Gli Stati Uniti si trovano attualmente in periodo preelettorale e non sono prevedibili grandi cambiamenti nei prossimi mesi. Per contro, sarebbe forse utile che gli Europei prendano un po’ le distanze dal loro partner e mettano in discussione il servilismo che li caratterizza da anni.
 
 
Note:
    [1] Se hanno rinunciato alla violenza pura e semplice, ciò non vuol dire che abbiano smesso di usare e abusare di “pressioni” più o meno vincolanti. Il meccanismo è noto: una combinazione di aiuti sociali (i fondi forniti da alcuni Stati come il Qatar non mancano) destinati ai più poveri; la promozione di una piccola borghesia religiosa in cambio della adesione di quest’ultima alla loro visione dell’islam; e voti elettorali condizionati.

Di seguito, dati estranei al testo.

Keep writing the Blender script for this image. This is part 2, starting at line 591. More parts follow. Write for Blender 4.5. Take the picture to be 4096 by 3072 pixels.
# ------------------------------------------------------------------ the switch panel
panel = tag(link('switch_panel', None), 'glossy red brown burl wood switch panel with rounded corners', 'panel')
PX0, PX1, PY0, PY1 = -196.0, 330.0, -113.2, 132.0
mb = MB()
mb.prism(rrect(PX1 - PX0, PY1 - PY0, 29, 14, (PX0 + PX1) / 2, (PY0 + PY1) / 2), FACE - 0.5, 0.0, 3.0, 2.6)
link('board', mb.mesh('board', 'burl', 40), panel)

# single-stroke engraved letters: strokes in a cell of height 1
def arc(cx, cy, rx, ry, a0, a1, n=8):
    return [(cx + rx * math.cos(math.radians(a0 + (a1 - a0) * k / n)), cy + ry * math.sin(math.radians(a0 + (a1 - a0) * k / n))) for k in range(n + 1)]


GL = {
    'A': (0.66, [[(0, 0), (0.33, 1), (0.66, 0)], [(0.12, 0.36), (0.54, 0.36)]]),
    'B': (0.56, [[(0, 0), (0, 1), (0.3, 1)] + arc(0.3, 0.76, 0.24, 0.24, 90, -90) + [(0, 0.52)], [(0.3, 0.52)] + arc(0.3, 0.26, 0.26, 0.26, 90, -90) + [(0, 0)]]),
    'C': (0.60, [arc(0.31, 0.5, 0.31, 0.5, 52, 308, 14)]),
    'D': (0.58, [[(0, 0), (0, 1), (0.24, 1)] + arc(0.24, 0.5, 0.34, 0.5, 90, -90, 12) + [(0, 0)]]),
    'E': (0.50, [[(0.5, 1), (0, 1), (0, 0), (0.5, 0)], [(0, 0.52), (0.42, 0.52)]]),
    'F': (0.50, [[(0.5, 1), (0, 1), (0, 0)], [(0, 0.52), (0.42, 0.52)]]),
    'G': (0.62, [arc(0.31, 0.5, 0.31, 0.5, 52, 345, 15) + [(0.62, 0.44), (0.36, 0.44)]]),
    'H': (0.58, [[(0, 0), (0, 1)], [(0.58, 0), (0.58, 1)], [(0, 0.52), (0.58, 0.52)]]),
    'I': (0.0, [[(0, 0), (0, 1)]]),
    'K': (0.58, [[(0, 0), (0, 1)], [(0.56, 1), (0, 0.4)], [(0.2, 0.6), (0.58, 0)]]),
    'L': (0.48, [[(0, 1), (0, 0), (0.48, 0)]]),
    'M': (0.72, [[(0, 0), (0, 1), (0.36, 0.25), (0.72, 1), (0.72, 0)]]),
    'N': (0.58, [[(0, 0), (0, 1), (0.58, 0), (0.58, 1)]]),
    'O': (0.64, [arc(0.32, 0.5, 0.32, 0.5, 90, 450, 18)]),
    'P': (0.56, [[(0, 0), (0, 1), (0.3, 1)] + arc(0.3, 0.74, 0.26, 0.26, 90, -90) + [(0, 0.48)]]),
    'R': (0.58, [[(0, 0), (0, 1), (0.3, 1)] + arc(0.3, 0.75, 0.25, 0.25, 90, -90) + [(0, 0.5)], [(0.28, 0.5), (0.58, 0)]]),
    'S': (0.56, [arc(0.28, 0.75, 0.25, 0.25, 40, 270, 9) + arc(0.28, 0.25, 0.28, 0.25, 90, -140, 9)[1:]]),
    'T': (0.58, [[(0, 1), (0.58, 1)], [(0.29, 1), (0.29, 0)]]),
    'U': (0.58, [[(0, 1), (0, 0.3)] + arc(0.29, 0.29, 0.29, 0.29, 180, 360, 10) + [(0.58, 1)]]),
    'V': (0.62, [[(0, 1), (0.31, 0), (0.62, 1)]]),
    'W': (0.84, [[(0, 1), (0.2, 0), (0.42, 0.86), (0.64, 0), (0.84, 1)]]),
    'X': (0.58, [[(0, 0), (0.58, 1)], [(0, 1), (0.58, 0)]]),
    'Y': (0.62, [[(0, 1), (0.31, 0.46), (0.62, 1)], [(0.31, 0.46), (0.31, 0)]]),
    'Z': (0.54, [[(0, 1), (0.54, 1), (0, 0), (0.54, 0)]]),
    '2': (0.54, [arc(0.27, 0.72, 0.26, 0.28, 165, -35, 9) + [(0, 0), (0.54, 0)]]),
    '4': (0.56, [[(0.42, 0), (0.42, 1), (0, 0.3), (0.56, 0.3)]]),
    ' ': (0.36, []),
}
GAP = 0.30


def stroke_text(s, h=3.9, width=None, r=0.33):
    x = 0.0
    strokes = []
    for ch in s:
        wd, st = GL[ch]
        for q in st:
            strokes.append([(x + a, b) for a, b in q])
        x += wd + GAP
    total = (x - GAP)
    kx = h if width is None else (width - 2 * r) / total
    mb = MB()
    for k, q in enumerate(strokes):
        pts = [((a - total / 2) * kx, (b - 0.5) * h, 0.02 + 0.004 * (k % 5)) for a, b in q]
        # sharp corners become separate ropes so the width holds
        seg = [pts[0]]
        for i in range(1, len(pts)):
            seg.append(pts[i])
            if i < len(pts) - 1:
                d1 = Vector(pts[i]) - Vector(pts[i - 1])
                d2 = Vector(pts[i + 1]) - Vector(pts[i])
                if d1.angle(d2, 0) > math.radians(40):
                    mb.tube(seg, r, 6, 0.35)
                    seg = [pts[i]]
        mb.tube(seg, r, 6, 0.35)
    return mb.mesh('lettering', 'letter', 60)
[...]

    [2] La memoria è ciò che più fa difetto agli analisti. Il « senso della Storia » tanto citato dai marxisti-leninisti doveva portare l’umanità verso le « albe che cantano », al modo sovietico. Si sa che cosa ne è stato di questo concetto.
    [3] Ufficialmente non è una neocon, ma si comporta come se fosse vicina alle loro posizioni. D’altronde la corrente neocon oltrepassa la tradizionale linea di demarcazione Democratici/Repubblicani.
    [4] Già prima dell’intervento in Afghanistan della fine del 2001 (del tutto giustificato dal rifiuto dei Talebani di consegnare bin Laden, responsabile degli attentati dell’11 settembre 2001), l'autore ricorda la comparsa sulla stampa di piani di sofisticati rifugi sotterranei costruiti da Al Qaeda nella regione di Tora Bora, affermazioni rivelatesi poi più che fantasiose.
    [5] La Siria ha partecipato alla coalizione internazionale che ha combattuto la Guerra del Golfo contro Saddam Hussein nel 1990-1991.
    [6] Ovviamente la Russia rilancia la palla, indicando la NATO come la sua minaccia principale.
    [7] Ciò produce l’ulteriore effetto di ridurre i proventi petroliferi dei due fornitori non veramente amici di Riyadh, la Russia e soprattutto l’Iran.